2016/03/02


  • 1997年台湾映画 8/11ユーロスペース
  • 監督/脚本:ツァイ・ミンリャン
  • 撮影:リャオ・ペンロン 録音:ヤン・チンアン
  • 出演:リー・カンション/ミャオ・ティエン/ルー・シアオリン


 映画が終わった時に、スクリーンの右下隅にツァイ・ミンリャンと個人のサインのようにクレジットされた。それはとても感動的な瞬間だった。そのサインのようなクレジットは映画が映画工場の生み出す商品としてではなく、個人の創作物としてあり得ることを背筋を真直ぐに伸ばして証明していた。

 父親と息子。息子と母親。夫と妻。家。そんなものはどうでもいいのだ。重要なのは一つ一つのシーンにツァイ・ミンリャン印がしっかりと付けられていることなのだ。
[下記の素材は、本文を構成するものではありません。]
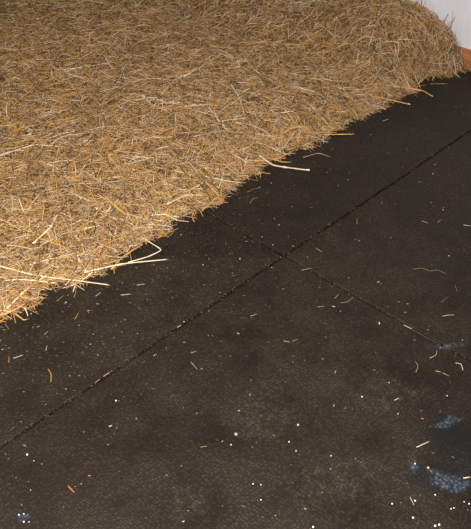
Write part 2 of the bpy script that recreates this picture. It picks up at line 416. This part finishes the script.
# (pixels on the photograph, width in mm, colour, lift of each point in mm, label)
bed_straws = [
 ([(0, 157), (34, 146), (64, 148)], 4.5, 'c', (6, 9, 6), 'long pale straw with a slight bend at the left edge, halfway down the bedding'),
 ([(62, 148), (96, 155)], 4.5, 'g', (6, 6), 'golden straw continuing rightward from the long pale bent one at left'),
 ([(56, 71), (84, 68), (112, 63)], 4, 'c', (8, 8, 6), 'pale straw lying level in the upper left, its blunt left end bright'),
 ([(38, 20), (50, 15), (67, 12)], 4, 'g', (6, 9, 6), 'curved tan straw nearest the top left corner'),
 ([(78, 139), (114, 141)], 3.6, 'g', (7, 7), 'straight orange straw lying level above the pale clump at left'),
 ([(132, 157), (153, 159)], 5.5, 'c', (7, 7), 'short whitish straw lying level below the middle of the bedding'),
 ([(150, 99), (174, 104)], 5, 'c', (8, 8), 'bright white short straw in the middle of the bedding'),
 ([(116, 134), (130, 120), (150, 115)], 4, 'g', (7, 10, 7), 'tan straw arching up to the right left of the bright white straw'),
 ([(25, 116), (16, 138)], 3.6, 'g', (7, 7), 'golden straw pointing down the slope near the left edge'),
 ([(259, 66), (287, 46)], 4.5, 'g', (7, 9), 'golden straw slanting up to the right in the upper middle bedding'),
 ([(222, 51), (241, 68)], 3.6, 'g', (7, 7), 'thin straw slanting down to the right in the upper middle bedding'),
 ([(231, 85), (239, 98), (244, 114)], 4, 'c', (8, 9, 7), 'curved tan-pink straw bending downward with a blunt lower end'),
 ([(184, 78), (205, 65), (223, 54)], 3.6, 'c', (7, 8, 7), 'forked pale straw slanting up to the right, upper middle of bedding'),
 ([(278, 98), (255, 138)], 4, 'g', (9, 8), 'long golden straw sloping steeply down to the left, right of centre'),
 ([(248, 97), (262, 119), (280, 124)], 4.3, 'g', (7, 9, 7), 'golden straw kinked to the right near the steep golden one'),
 ([(211, 151), (229, 128)], 3.8, 'g', (7, 7), 'golden straw slanting up to the right above the chipped bed edge'),
 ([(375, 97), (392, 101), (409, 104)], 6.5, 'g', (9, 9, 4), 'thick yellow straw sticking out over the dark mat on the right slope'),
 ([(411, 89), (422, 91), (432, 96)], 6, 'g', (8, 8, 4), 'yellow straw poking onto the mat near the wall, with bright cut end'),
 ([(325, 135), (354, 134)], 5.5, 'g', (8, 4), 'flat yellow straw pointing right from the bed edge, end on the mat'),
 ([(431, 84), (448, 84)], 3.5, 'b', (4, 4), 'brown thin straw lying level on the mat closest to the timber board'),
 ([(312, 108), (331, 128)], 4, 'c', (8, 7), 'pale straw slanting down right just inside the bed edge'),
 ([(316, 110), (338, 112), (340, 104)], 3.6, 'g', (7, 9, 9), 'thin golden straw with an upturned end on the right slope'),
 ([(33, 244), (50, 229), (58, 214)], 6.5, 'c', (9, 15, 9), 'thick bright cream straw with a bend, lower left of the bedding'),
 ([(0, 267), (36, 277), (73, 281), (109, 285)], 5, 'c', (16, 15, 12, 4), 'long pale straw reaching out over the mat at lower left'),
 ([(85, 273), (122, 265), (167, 259)], 5, 'c', (7, 14, 4), 'longest pale straw resting flat across the mat beside the bed edge'),
 ([(129, 263), (148, 258), (161, 251), (153, 245), (143, 239)], 4, 'c', (9, 14, 18, 12, 8), 'folded pale straw doubling back above the longest flat one'),
 ([(88, 276), (103, 255), (117, 235)], 5.5, 'g', (6, 9, 7), 'thick golden straw slanting steeply, lower end on the mat at left'),
 ([(112, 270), (123, 258), (143, 245)], 4, 'g', (6, 9, 8), 'golden straw slanting up to the right beside the folded pale one'),
 ([(259, 156), (274, 166), (308, 170)], 7.5, 'c', (14, 12, 4), 'thick cream straw with a kink, jutting onto the mat at the middle edge'),
 ([(272, 160), (282, 163), (291, 163)], 4.5, 'g', (12, 10, 8), 'short brown-gold straw lying on top of the kinked cream one'),
 ([(304, 157), (318, 154), (330, 157)], 4, 'b', (5, 8, 4), 'thin bowed brown straw resting on the mat right of the kinked cream one'),
 ([(277, 160), (296, 150)], 5, 'g', (8, 8), 'golden straw slanting up right behind the kinked cream one'),
 ([(105, 197), (113, 205), (126, 215)], 7.5, 'g', (8, 12, 8), 'broad golden leaf of straw slanting down right in the lower left bedding'),
 ([(19, 200), (27, 220)], 4, 'c', (9, 9), 'pale straw slanting steeply down right near the left edge'),
 ([(30, 207), (41, 193)], 5, 'c', (9, 9), 'short cream straw slanting up right near the left edge'),
 ([(0, 194), (17, 178)], 5.5, 'g', (9, 9), 'golden straw cut by the left edge, slanting up to the right'),
 ([(-4, 183), (14, 177)], 4.2, 'g', (12, 9), 'golden straw lying over the one cut by the left edge'),
 ([(72, 165), (76, 197)], 3.6, 'g', (10, 8), 'golden straw running straight down from a pointed meeting of two'),
 ([(73, 166), (95, 187)], 3.6, 'g', (9, 8), 'golden straw running down right from a pointed meeting of two'),
 ([(0, 316), (13, 312), (26, 304)], 5, 'g', (6, 8, 7), 'golden straw along the lowest point of the bed edge at far left'),
 ([(13, 312), (19, 317), (24, 320), (28, 319)], 4, 'g', (5, 7, 5, 5), 'hooked golden straw at the far left lying on the mat'),
 ([(17, 307), (25, 309), (28, 316)], 3, 'c', (6, 10, 5), 'thin arched pale straw beside the hooked golden one'),
 ([(8, 309), (26, 291), (47, 276)], 5.5, 'c', (6, 9, 8), 'cream straw slanting up right along the lower left bed edge'),
 ([(2, 300), (40, 283), (66, 278)], 5, 'g', (8, 10, 8), 'golden straw following the lower left bed edge'),
 ([(32, 307), (39, 303), (45, 297)], 4, 'b', (4, 5, 4), 'short brown curl just off the bed edge at lower left'),
 ([(444, 21), (448, 14)], 3.6, 'b', (0, 40), 'dark straw sticking up in front of the white wall, the left of two'),
 ([(450, 25), (455, 17)], 3.6, 'b', (0, 45), 'dark straw sticking up in front of the white wall, the right of two'),
 ([(414, 18), (421, 24), (428, 33)], 6, 'g', (7, 9, 7), 'thick golden straw slanting down right, close below the white wall'),
 ([(392, 18), (420, 24)], 4.4, 'g', (8, 8), 'golden straw lying nearly level below the white wall'),
 ([(398, 40), (416, 41)], 3.5, 'c', (8, 8), 'pale thin level straw on the bank below the white wall'),
 ([(418, 85), (431, 73), (437, 70)], 4, 'g', (6, 8, 8), 'golden straw slanting up right at the foot of the bank'),
 ([(366, 60), (372, 75), (384, 87)], 5, 'g', (8, 10, 8), 'golden curved straw running down the right slope'),
 ([(322, 42), (352, 56)], 4.4, 'g', (8, 8), 'long golden straw slanting down right across the bank'),
 ([(345, 30), (375, 38)], 4.2, 'b', (8, 8), 'brown straw lying nearly level high on the bank'),
 ([(88, 262), (100, 248), (128, 236)], 4, 'g', (6, 9, 6), 'golden bowed straw near the dark gap in the bed edge'),
 ([(8, 222), (30, 205)], 4.2, 'g', (8, 8), 'golden straw slanting up right at far left above the cream bend'),
 ([(22, 214), (36, 190)], 3.8, 'g', (8, 8), 'steep golden straw crossing above the thick cream bent one'),
 ([(168, 205), (186, 196), (204, 196)], 5, 'c', (8, 10, 8), 'cream straw arching level just above the middle bed edge'),
 ([(150, 226), (168, 217), (184, 206)], 5.5, 'g', (6, 9, 7), 'golden straw slanting along the bed edge left of the cross seam'),
 ([(205, 182), (219, 196)], 5.5, 'g', (8, 6), 'short thick golden straw pointing down at the bed edge'),
]
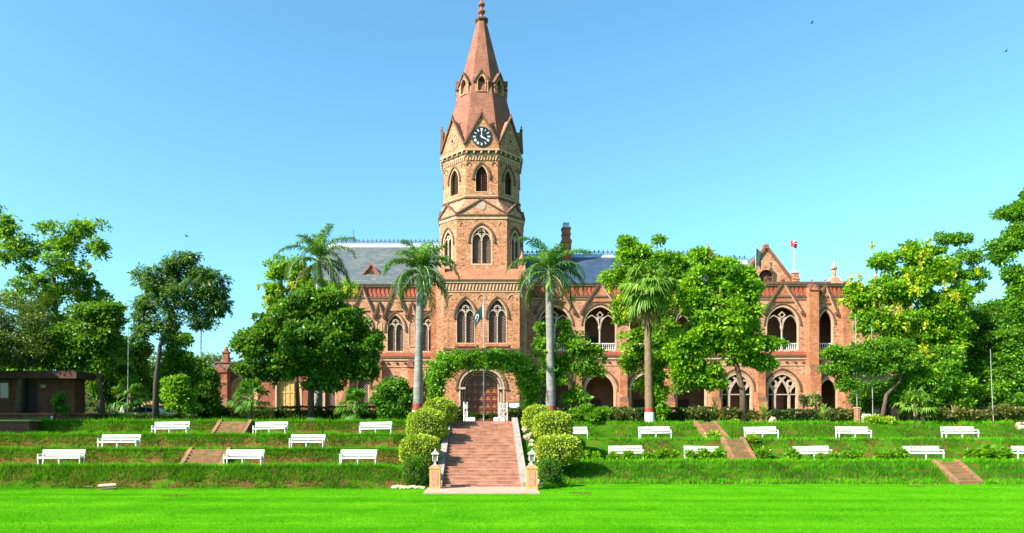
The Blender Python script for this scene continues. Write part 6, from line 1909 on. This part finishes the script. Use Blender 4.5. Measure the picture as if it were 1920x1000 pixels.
b = MB().tube([p, p.lerp(q, .3), p.lerp(q, .7), q], [.075, .095, .09, .07], 9); b.build('trunk_piece', M['log'], t)
b = MB().tube([Vector((X(160, Yl), Yl, .12)), Vector((X(176, Yl), Yl-.05, .14))], [.05, .035], 6); b.tube([Vector((X(196, Yl), Yl-.2, .04)), Vector((X(224, Yl), Yl-.25, .09))], [.05, .04], 6); b.build('broken_branch', M['bark'], t)
xq, yq = X(1622, 53.9), 53.9; zq = ground_z(xq, yq)
t = thing('white_cabinet', 'white metal utility box leaning by the lamp pole on the bank top', 'cabinet', (xq, yq, zq))
MB().rings([[(xq-w+o_, yq-.2, z), (xq+w+o_, yq-.2, z), (xq+w+o_, yq+.2, z), (xq-w+o_, yq+.2, z)] for w, z, o_ in ((.20, zq-.1, 0), (.24, zq+.2, .04), (.26, zq+.68, .10), (.22, zq+.76, .10))]).build('case', M['white'], t)
MB().box(xq-.02, xq+.26, yq-.225, yq-.203, zq+.25, zq+.62).build('door', M['board'], t)
xq = X(1607, 54.6); zq = ground_z(xq, 54.6)
t = thing('brick_post', 'short orange brick post left of the white utility box', 'post', (xq, 54.6, zq))
MB().box(xq-.16, xq+.16, 54.44, 54.76, zq-.1, Z(766, 54.6)).build('shaft', M['brick_o'], t); MB().box(xq-.2, xq+.2, 54.4, 54.8, Z(766, 54.6), Z(766, 54.6)+.1).build('cap', M['stone_c'], t)
for i, (px, py, lab) in enumerate(((350, 444, 'tiny dark bird in flight above the slender tree'), (1522, 44, 'tiny dark bird high in the sky right of the spire'), (1886, 97, 'tiny dark bird high near the right edge'))):
    Yb = 70; c = P(px, py, Yb)
    b = MB()
    b.tube([c + Vector((-.16, 0, .0)), c + Vector((-.02, 0, .03)), c + Vector((.10, 0, .04)), c + Vector((.2, 0, .05))], [.01, .05, .04, .01], 6)
    for s in (-1, 1):
        b.add([c + Vector((-.05, 0, .04)), c + Vector((.08, 0, .04)), c + Vector((.02, s*.2, .16)), c + Vector((-.12, s*.42, .08)), c + Vector((-.06, s*.2, .13))], [(0, 1, 2, 4), (4, 2, 3)])
    o = b.build('bird', M['bird'], org=c); tag(o, lab, 'bird')
for o in bpy.data.objects:
    if o.type == 'MESH' and o.name.startswith('national_flag'): pass
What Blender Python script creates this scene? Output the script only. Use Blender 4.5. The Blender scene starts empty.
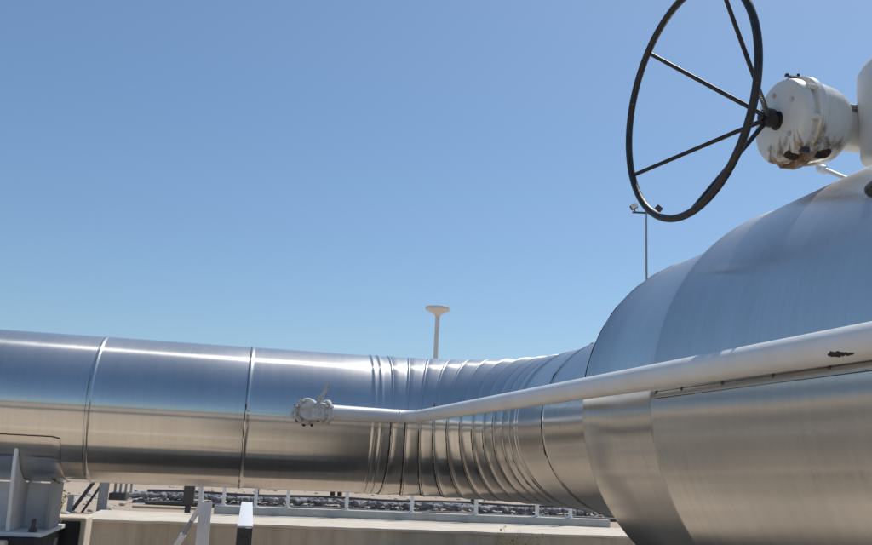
import bpy, bmesh, math, random
from mathutils import Vector, Matrix
random.seed(7)
PI = math.pi
R = math.radians
sc = bpy.context.scene
COL = sc.collection
V = Vector
AX = 1.837           # height of the pipe axis
RP = 0.5             # radius of the clad pipe
RE = 1.172           # centre-line radius of the elbow
EL = RE * PI / 2     # its length

# ------------------------------------------------------------------ materials
def new_mat(name):
    m = bpy.data.materials.new(name); m.use_nodes = True
    nt = m.node_tree; b = nt.nodes['Principled BSDF']
    return m, nt, b
def N(nt, t, **kw):
    n = nt.nodes.new(t)
    for k, v in kw.items(): setattr(n, k, v)
    return n
def ramp(nt, src, stops):
    r = N(nt, 'ShaderNodeValToRGB'); e = r.color_ramp.elements
    while len(e) < len(stops): e.new(0.5)
    for i, (p, c) in enumerate(stops):
        e[i].position = p; e[i].color = (*c, 1) if len(c) == 3 else c
    nt.links.new(src, r.inputs[0]); return r.outputs[0]
def noise(nt, vec, scale, detail=4, rough=0.55, dist=0.0):
    n = N(nt, 'ShaderNodeTexNoise'); n.inputs['Scale'].default_value = scale
    n.inputs['Detail'].default_value = detail; n.inputs['Roughness'].default_value = rough
    n.inputs['Distortion'].default_value = dist
    if vec is not None: nt.links.new(vec, n.inputs['Vector'])
    return n.outputs['Fac']
def mapping(nt, vec, scale=(1, 1, 1), loc=(0, 0, 0)):
    m = N(nt, 'ShaderNodeMapping'); m.inputs['Scale'].default_value = scale
    m.inputs['Location'].default_value = loc
    nt.links.new(vec, m.inputs['Vector']); return m.outputs[0]
def mathn(nt, op, a, b=None, clamp=False):
    m = N(nt, 'ShaderNodeMath', operation=op); m.use_clamp = clamp
    for i, x in enumerate((a, b)):
        if x is None: continue
        if isinstance(x, (int, float)): m.inputs[i].default_value = x
        else: nt.links.new(x, m.inputs[i])
    return m.outputs[0]
def mixc(nt, f, a, b, mode='MIX'):
    m = N(nt, 'ShaderNodeMix', data_type='RGBA', blend_type=mode)
    for s, x in ((m.inputs[0], f), (m.inputs[6], a), (m.inputs[7], b)):
        if isinstance(x, (int, float)): s.default_value = x
        elif isinstance(x, tuple): s.default_value = (*x, 1)
        else: nt.links.new(x, s)
    return m.outputs[2]
def bump(nt, h, dist, strength=1.0, prev=None):
    b = N(nt, 'ShaderNodeBump'); b.inputs['Distance'].default_value = dist
    b.inputs['Strength'].default_value = strength
    nt.links.new(h, b.inputs['Height'])
    if prev is not None: nt.links.new(prev, b.inputs['Normal'])
    return b.outputs[0]

def metal_mat():
    # thin rolled aluminium cladding: fine grain round the pipe (uv: u along the axis, v round it, in metres)
    m, nt, b = new_mat('aluminium_cladding')
    L = nt.links
    uv = N(nt, 'ShaderNodeUVMap').outputs[0]
    tc = N(nt, 'ShaderNodeTexCoord').outputs['Object']
    oi = N(nt, 'ShaderNodeObjectInfo').outputs['Random']
    grain = noise(nt, mapping(nt, uv, (230, 5, 1)), 1.0, 3, 0.6)
    streak = noise(nt, mapping(nt, uv, (34, 1.6, 1)), 1.0, 4, 0.6)
    blotch = noise(nt, tc, 2.3, 5, 0.6)
    fine = noise(nt, tc, 30, 5, 0.7)
    base = ramp(nt, streak, [(0.25, (0.65, 0.635, 0.605)), (0.55, (0.715, 0.70, 0.665)), (0.85, (0.755, 0.74, 0.705))])
    dull = ramp(nt, blotch, [(0.42, (0, 0, 0)), (0.72, (1, 1, 1))])
    base = mixc(nt, mathn(nt, 'MULTIPLY', dull, 0.35), base, (0.60, 0.585, 0.555))
    spots = ramp(nt, fine, [(0.66, (0, 0, 0)), (0.74, (1, 1, 1))])
    base = mixc(nt, mathn(nt, 'MULTIPLY', spots, 0.15), base, (0.46, 0.43, 0.39))
    base = mixc(nt, mathn(nt, 'MULTIPLY', oi, 0.16), base, (0.56, 0.55, 0.535))
    dents = noise(nt, mapping(nt, uv, (2.6, 2.0, 1)), 1.0, 2, 0.4)
    nrm = bump(nt, dents, 0.0021, 0.6)
    nrm = bump(nt, grain, 0.0003, 0.35, nrm)
    tg = N(nt, 'ShaderNodeTangent', direction_type='UV_MAP'); tg.uv_map = 'UVMap'
    r = mathn(nt, 'ADD', mathn(nt, 'MULTIPLY', grain, 0.08), mathn(nt, 'MULTIPLY', blotch, 0.09))
    b2 = N(nt, 'ShaderNodeBsdfPrincipled')
    for p, r0, an in ((b, 0.11, 1.0), (b2, 0.38, 0.3)):
        L.new(base, p.inputs['Base Color']); p.inputs['Metallic'].default_value = 1
        L.new(mathn(nt, 'ADD', r, r0), p.inputs['Roughness'])
        p.inputs['Anisotropic'].default_value = an
        L.new(tg.outputs[0], p.inputs['Tangent']); L.new(nrm, p.inputs['Normal'])
    mx = N(nt, 'ShaderNodeMixShader')
    L.new(mathn(nt, 'ADD', mathn(nt, 'MULTIPLY', blotch, 0.22), 0.18), mx.inputs[0])
    L.new(b.outputs[0], mx.inputs[1]); L.new(b2.outputs[0], mx.inputs[2])
    L.new(mx.outputs[0], nt.nodes['Material Output'].inputs[0])
    return m
def paint_mat(name, col, dirt, rough=0.4, scale=6, dirt_amt=0.4, chips=None, b_dist=0.001):
    m, nt, b = new_mat(name); L = nt.links
    tc = N(nt, 'ShaderNodeTexCoord').outputs['Object']
    a = noise(nt, tc, scale, 6, 0.65, 0.4)
    c = mixc(nt, mathn(nt, 'MULTIPLY', ramp(nt, a, [(0.4, (0, 0, 0)), (0.75, (1, 1, 1))]), dirt_amt), col, dirt)
    if chips:
        f = noise(nt, tc, scale * 5, 5, 0.6, 0.8)
        c = mixc(nt, ramp(nt, f, [(0.66, (0, 0, 0)), (0.70, (1, 1, 1))]), c, chips)
    L.new(c, b.inputs['Base Color'])
    L.new(mathn(nt, 'ADD', mathn(nt, 'MULTIPLY', a, 0.25), rough), b.inputs['Roughness'])
    L.new(bump(nt, noise(nt, tc, scale * 9, 4), b_dist, 0.6), b.inputs['Normal'])
    return m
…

 一つ一つのシーンの際立った特徴は、一言で言うならば、長過ぎるということだ。節度という言葉を使うならば、一つ一つの映像は或る節度を超えた時間の長さで観客に与えられる。
 具体的に例を挙げよう。
 中年の男が小便をしている。その映像が或る節度を持った時間内で終わるならば、その映像は意味付けされて観客のそれぞれの解釈の中に吸収されるだろう。だがこの映像はその節度を超えた時間、観客に提示される。その結果この映像は観客の安易な意味付けを逃れ、具体的な何物かとして観客に迫ってくるのだ。そこにこそこの映画の生命力がある。観客は長すぎる一つの映像の提示の中で生の現実と、リアルなものと向かい合うのだ。

 この映画を家族をテーマにしたものと見ても、この映画は魅力的だ。
 まず三人の孤独な人間たちが提示される。三人はそれぞれ独りで生きているように見える。中年の男は自分で食事の用意をして、自分のシャツにアイロンをかける。中年の女は働いていて愛人を持っている。中年の男と若者はすれ違っても他人のように無関心だ。映画が中盤まで進んで初めて三人が家族であることが示される。そしてその家は天井から水が漏れている。水のイメージはこの映画を貫いている。三人の孤独な人間と、壊れた家。これほど見事に今日の家族の在り方を、或いはもっと広く人間関係を表現したものはないだろう。

 家族を根本で支えるのは性的関係だ。だから闇の中で父親と息子が性的に結び付くとき初めてこの映画に深い癒しが感じられるのも当然なのだろう。しかしその性的結び付きは闇の中でだけ許されることなのだ。光の中では父親はその結び付きを否定するしかない。父親が涙を流すとき、そこには感傷しかない。父親は息子との関係を取り戻すのにどうすることもできない。

 映画のラスト。息子は朝の白い光の中に立つ。息子はその白い光の中で戦おうとはしていない。ただ立っている。息子を街ノイズが包む。そして映画は終わるのだ。解釈する必要はない。そのイメージをそのまま受け入れればいい。